Panin allegedly worked alongside co-defendant Hamza Bendelladj, who was charged and extradited to the US from Thailand last year, selling different versions of the malicious software for between $1,000 and $8,500.
The crackdown on SpyEye formed part of Operation Clean Slate, which the FBI said was set up to go on the offensive against “the major cyber players who make botnets possible”.
“The next person you peddle your malware to could be an FBI undercover employee… so regardless of where you live, we will use all the tools in our toolbox – including undercover operations and extraditions – to hold cyber criminals accountable for profiting illicitly from US computer users,” said FBI executive assistant director Rick McFeely.
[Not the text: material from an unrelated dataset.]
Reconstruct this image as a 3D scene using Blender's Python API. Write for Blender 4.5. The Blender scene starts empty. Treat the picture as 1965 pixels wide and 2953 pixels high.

Whilst SpyEye largely targeted US bankers, UK users were also made to pay by the malware, itself a relative of Zeus, another financial data thief. In 2012, two men from the Baltic region were imprisoned in the UK for running a SpyEye operation that earned them £100,000.
Trend Micro helped law enforcement in bringing down the SpyEye masterminds. “Almost four years ago, the … team at Trend Micro began a particularly focused investigation into the person or people behind SpyEye. Over the intervening period, we mapped out the infrastructure used to support the malware, we identified weak points in that infrastructure and pursued a number of important leads pointing to the identities of individuals behind this pernicious banking Trojan,” said Rik Ferguson, vice president for security research at Trend.
“Once we felt that we had sufficient information we involved law enforcement who drove it to the successful conclusion you see today.”